The project

Our knowledge of ecology of migrants in their wintering grounds is extremely poor and severely hampers our ability to explain these declines and conserve this group of species. We lack even basic information about when birds arrive, the habitats they use and how they move around Africa.

The aim is to understand how Palearctic-African migrants use and move around the different vegetation zones found in West Africa, ranging from the semi-desert Sahelian region in Burkina Faso to the lush tropical rainforest in southern Ghana, and whether habitat change may impact them on their wintering grounds.

During the temperate winter of 2009/2010, using point count methodology and mist-netting, we recorded migrants along a degradation gradient at five different stations on a north-south transect. In 2010/2011 we plan to re-visit these sites as well as roving further afield to get a broader picture of migrant habitat use.

19 Jan: A Happy Birthday and the first Nightingale of the year

Nightingale Team: Today was my birthday so the pressure was on the gods of ringing to send us a Nightingale. The weather today was damp, with mist hanging the air, but it didn’t seem to put the birds off as we caught our first Nightingale of the year (that’s Palearctic migrant no.96). We also caught a retrap which Bee had originally ringed on the 24th November (No. 8). Both very nice presents! We tagged both Nightingales with radio transmitters as the retrap’s original transmitter had now run out of battery life. We’ll be tracking the birds ideally twice a day now so where ever they go we will have to follow to find them!

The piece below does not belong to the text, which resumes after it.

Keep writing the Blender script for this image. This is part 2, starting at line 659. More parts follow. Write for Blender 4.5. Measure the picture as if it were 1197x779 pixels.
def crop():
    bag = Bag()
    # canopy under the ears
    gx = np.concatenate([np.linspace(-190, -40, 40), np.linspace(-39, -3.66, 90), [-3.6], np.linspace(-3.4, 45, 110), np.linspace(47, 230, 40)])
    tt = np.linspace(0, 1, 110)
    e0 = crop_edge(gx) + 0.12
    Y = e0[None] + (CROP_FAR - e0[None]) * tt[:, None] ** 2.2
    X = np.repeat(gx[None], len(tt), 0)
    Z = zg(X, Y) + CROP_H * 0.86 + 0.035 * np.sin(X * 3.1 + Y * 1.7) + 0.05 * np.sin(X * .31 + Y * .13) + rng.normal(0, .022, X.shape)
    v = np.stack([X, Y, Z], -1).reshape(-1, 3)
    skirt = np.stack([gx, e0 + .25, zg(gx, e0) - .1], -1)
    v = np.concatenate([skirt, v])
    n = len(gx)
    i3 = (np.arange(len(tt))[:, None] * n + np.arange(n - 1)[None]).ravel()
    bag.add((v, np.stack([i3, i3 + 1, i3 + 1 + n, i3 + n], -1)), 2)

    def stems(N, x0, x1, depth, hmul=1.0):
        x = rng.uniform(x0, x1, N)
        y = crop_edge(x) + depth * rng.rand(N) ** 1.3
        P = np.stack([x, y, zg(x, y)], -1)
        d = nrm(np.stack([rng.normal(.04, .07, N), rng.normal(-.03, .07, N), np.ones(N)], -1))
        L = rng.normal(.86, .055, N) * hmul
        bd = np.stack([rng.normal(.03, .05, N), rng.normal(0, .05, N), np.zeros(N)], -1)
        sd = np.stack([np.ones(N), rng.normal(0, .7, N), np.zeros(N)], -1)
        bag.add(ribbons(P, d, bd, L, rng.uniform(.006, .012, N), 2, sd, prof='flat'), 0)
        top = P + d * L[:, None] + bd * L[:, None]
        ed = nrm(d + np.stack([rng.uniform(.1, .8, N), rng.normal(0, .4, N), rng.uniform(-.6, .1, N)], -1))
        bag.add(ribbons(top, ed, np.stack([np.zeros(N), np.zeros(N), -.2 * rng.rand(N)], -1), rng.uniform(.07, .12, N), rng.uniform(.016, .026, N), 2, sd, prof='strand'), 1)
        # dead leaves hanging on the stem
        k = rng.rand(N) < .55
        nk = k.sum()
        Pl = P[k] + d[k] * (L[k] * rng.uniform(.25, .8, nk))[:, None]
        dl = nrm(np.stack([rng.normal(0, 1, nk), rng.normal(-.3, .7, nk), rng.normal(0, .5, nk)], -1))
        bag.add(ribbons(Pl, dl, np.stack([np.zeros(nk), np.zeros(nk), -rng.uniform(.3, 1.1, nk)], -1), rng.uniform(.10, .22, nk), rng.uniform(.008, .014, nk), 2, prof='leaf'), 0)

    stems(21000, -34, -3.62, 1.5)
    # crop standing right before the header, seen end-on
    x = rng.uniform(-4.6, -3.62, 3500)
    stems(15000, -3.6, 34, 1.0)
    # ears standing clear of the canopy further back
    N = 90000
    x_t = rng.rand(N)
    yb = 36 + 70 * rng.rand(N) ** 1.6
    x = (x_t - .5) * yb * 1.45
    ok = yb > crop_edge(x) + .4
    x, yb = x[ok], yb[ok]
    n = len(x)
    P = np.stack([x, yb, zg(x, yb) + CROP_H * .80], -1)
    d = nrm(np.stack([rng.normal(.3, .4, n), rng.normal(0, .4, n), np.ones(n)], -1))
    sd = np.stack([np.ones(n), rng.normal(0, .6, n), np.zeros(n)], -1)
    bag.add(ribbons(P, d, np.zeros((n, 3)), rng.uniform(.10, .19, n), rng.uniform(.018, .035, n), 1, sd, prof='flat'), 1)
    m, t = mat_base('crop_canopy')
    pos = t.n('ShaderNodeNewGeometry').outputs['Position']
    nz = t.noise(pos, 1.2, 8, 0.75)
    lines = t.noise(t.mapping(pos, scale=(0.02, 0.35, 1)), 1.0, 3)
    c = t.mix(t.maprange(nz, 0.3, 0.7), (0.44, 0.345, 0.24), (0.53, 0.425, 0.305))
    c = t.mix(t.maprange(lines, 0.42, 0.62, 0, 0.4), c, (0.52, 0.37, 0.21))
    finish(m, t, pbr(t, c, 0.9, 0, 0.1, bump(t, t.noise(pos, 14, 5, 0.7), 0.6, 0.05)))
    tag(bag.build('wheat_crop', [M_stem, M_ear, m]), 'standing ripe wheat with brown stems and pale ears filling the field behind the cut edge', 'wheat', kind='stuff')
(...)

To make the day even better we also had our warbler count topped up with a flurry of Garden Warblers, Reed Warblers, Melodious Warblers (one new and a retrap), and a Willow Warbler. For Afro-tropical species, we caught a Black-and-White Mannikin, Common Waxbill, Blue-billed Firefinch, Copper Sunbird, Olive-bellied Sunbird, Collared Sunbird, Grey-backed Cameroptera, Red-faced Cisticola, Little Greenbul, Green Crombec and a Senegal Coucal who’s red eyes rivalled that of a demented Blue Tit’s.

A lunch of cheese, bread and salad washed down with coffee and condensed milk provided us with energy for an afternoon of productive loafing. Ian got to know the GPS better, Bee sorted emails and ringing records and I sought assistance for the broken light bulb in my bedroom that was becoming a sore point after a few stubbed toes... Kestrel, Common Wattle-eye and Common Bulbul were observed around the hostel. We also celebrated my birthday with a nice spaghetti dinner, and toasted marshmallows to a chorus of bats chattering as they hoovered up the flying termites that had emerged with the increased moisture in the air. Oppong made us laugh at the table as when his phone went beep at the table. The question “Is that your wife?” was quickly answered with “No, it is my phone”. Oppong surprised me with a bottle of sparkling apple juice and a cake. Thanks to everyone for a great day and Happy Birthday to my twin sister at home too! Plan is for playback survey work tomorrow, and then we go back to Gladys’s hostel in Nsuatre.